§ **Short exercise**: It is required that all of the data be written out exactly.

-- Begin Material --

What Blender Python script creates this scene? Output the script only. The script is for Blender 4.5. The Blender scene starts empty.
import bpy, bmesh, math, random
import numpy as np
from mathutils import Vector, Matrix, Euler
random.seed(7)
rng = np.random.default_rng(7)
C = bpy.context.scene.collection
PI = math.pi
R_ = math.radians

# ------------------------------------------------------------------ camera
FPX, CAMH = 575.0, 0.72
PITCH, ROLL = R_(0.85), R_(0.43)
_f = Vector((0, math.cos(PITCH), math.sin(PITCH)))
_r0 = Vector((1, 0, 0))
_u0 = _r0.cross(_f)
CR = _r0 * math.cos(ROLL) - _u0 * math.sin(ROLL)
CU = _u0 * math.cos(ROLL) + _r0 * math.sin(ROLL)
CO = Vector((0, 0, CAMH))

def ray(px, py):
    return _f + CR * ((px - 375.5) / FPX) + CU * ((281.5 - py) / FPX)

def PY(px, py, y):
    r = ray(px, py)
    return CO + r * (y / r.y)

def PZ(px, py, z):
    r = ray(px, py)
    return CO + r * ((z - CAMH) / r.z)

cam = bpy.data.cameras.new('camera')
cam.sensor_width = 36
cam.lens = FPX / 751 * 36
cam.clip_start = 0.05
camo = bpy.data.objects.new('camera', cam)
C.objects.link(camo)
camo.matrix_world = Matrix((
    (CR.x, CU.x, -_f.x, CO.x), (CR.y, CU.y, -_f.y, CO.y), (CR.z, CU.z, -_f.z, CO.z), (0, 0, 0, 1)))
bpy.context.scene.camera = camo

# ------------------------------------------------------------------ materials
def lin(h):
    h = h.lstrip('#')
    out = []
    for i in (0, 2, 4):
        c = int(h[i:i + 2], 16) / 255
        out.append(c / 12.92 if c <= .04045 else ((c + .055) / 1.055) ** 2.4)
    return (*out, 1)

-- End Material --

§ **Result of this exercise**:
What Blender Python script creates this scene? Output the script only. The script is for Blender 4.5. The Blender scene starts empty.
import bpy, bmesh, math, random
import numpy as np
from mathutils import Vector, Matrix, Euler
random.seed(7)
rng = np.random.default_rng(7)
C = bpy.context.scene.collection
PI = math.pi
R_ = math.radians

# ------------------------------------------------------------------ camera
FPX, CAMH = 575.0, 0.72
PITCH, ROLL = R_(0.85), R_(0.43)
_f = Vector((0, math.cos(PITCH), math.sin(PITCH)))
_r0 = Vector((1, 0, 0))
_u0 = _r0.cross(_f)
CR = _r0 * math.cos(ROLL) - _u0 * math.sin(ROLL)
CU = _u0 * math.cos(ROLL) + _r0 * math.sin(ROLL)
CO = Vector((0, 0, CAMH))

def ray(px, py):
    return _f + CR * ((px - 375.5) / FPX) + CU * ((281.5 - py) / FPX)

def PY(px, py, y):
    r = ray(px, py)
    return CO + r * (y / r.y)

def PZ(px, py, z):
    r = ray(px, py)
    return CO + r * ((z - CAMH) / r.z)

cam = bpy.data.cameras.new('camera')
cam.sensor_width = 36
cam.lens = FPX / 751 * 36
cam.clip_start = 0.05
camo = bpy.data.objects.new('camera', cam)
C.objects.link(camo)
camo.matrix_world = Matrix((
    (CR.x, CU.x, -_f.x, CO.x), (CR.y, CU.y, -_f.y, CO.y), (CR.z, CU.z, -_f.z, CO.z), (0, 0, 0, 1)))
bpy.context.scene.camera = camo

# ------------------------------------------------------------------ materials
def lin(h):
    h = h.lstrip('#')
    out = []
    for i in (0, 2, 4):
        c = int(h[i:i + 2], 16) / 255
        out.append(c / 12.92 if c <= .04045 else ((c + .055) / 1.055) ** 2.4)
    return (*out, 1)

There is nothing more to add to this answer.